Friday, January 01, 2010

A new theory on Van Gogh's Ear


The mystery behind the most famous mutilation in art history may finally have been solved.

A scholar has found evidence that a distraught Vincent van Gogh slashed his ear after learning that his brother, Theo, on whom he depended financially and emotionally, was about to get married.

Martin Bailey, who has written a book on van Gogh and curated two exhibitions of his work, devised his theory after meticulous detective work on a letter in a painting that the artist completed soon after he injured himself.

Bailey concludes that this letter was written by Theo from Paris in December 1888 and contained news of his engagement. This, he believes, tipped Vincent, who was already psychologically disturbed, into self-harm.

“Vincent was fearful that he might lose his brother’s emotional and financial support,” writes Bailey in the January edition of The Art Newspaper.

For years disputes have raged over what really happened to van Gogh’s ear just before Christmas 1888. Some have blamed his mental illness, others have said he was driven mad by lead in his paints. The breakdown of his friendship with Paul Gauguin, his fellow artist, has also been cited, although it is claimed that Gauguin made up this story himself.

Academics at Hamburg University argued recently that Gauguin, with whom van Gogh shared a house at Arles in the south of France, cut the ear in a quarrel over a prostitute called Rachel.

This theory was dismissed by the Van Gogh museum in Amsterdam and by Bailey.

Van Gogh gave ample evidence of his mental instability when, 19 months after the ear was cut, he shot himself in the chest and died from his wounds two days later.

Bailey assembled his evidence partly from close study of van Gogh’s Still Life: Drawing Board with Onions. The work was completed at the beginning of 1889, just a month after his injury. It will be the star painting at a new exhibition opening in January at the Royal Academy around the theme of van Gogh and his letters.

It includes an envelope on a table. Bailey examined it microscopically and found the number 67 inside a circle. This was the official mark of a post office in Place des Abbesses, close to the apartment in Montmartre occupied by Theo, an art dealer who regularly provided money for Vincent.

The envelope has a special frank mark that says “New Year’s Day”. The Paris postal museum confirmed that in the second half of the 19th century such a mark was put on envelopes from mid-December onwards.

Bailey believes van Gogh deliberately put the envelope in the painting because of its deep significance.

Vincent usually received his allowance from Theo on or about the 23rd of each month, although sometimes he received two a month.
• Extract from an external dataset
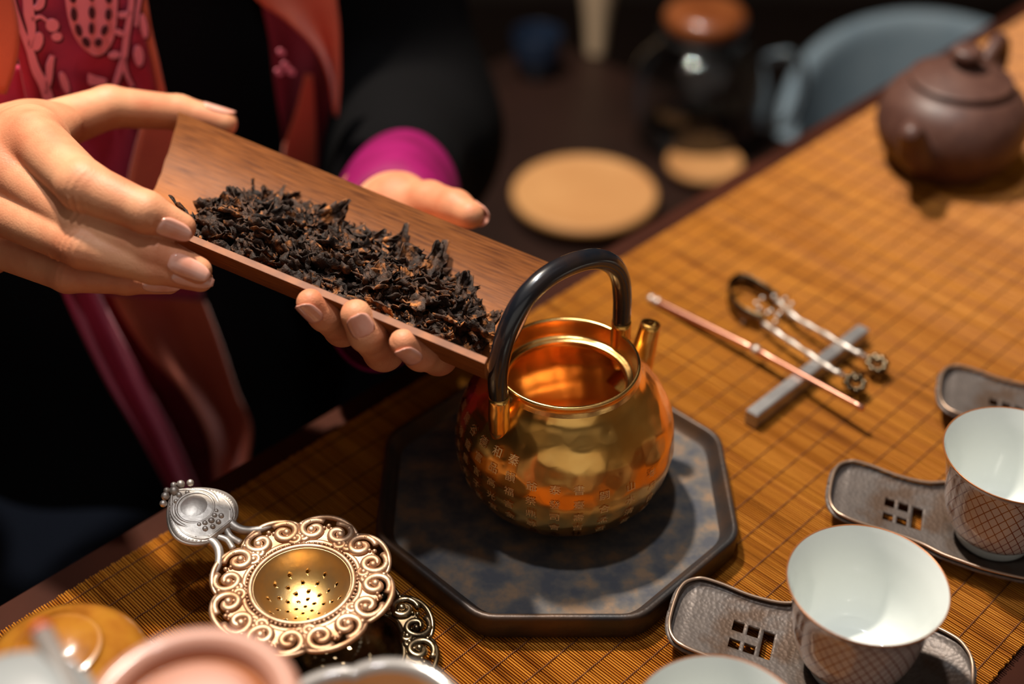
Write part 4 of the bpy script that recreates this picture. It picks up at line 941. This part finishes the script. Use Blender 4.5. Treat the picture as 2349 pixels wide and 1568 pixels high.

It is known from a letter he wrote to Theo at the end of January 1889 that he had received what he called “the much-needed money” on December 23.

Bailey argues that the letter in the painting contained the news from Theo that he had proposed to his girlfriend, Johanna Bonger. The letter, dated December 21, is from Theo to his mother seeking permission to marry. “Vincent would surely have been next to be told,” said Bailey.

Another letter, from Theo to his fiancée, mentions his brief visit to Vincent on Christmas Day after he had taken the train from Paris on hearing of the mutilation.

Theo wrote: “When I mentioned you to him he evidently knew who and what I meant and, when I asked whether he approved of our plans, he said marriage ought not to be regarded as the main object in life.”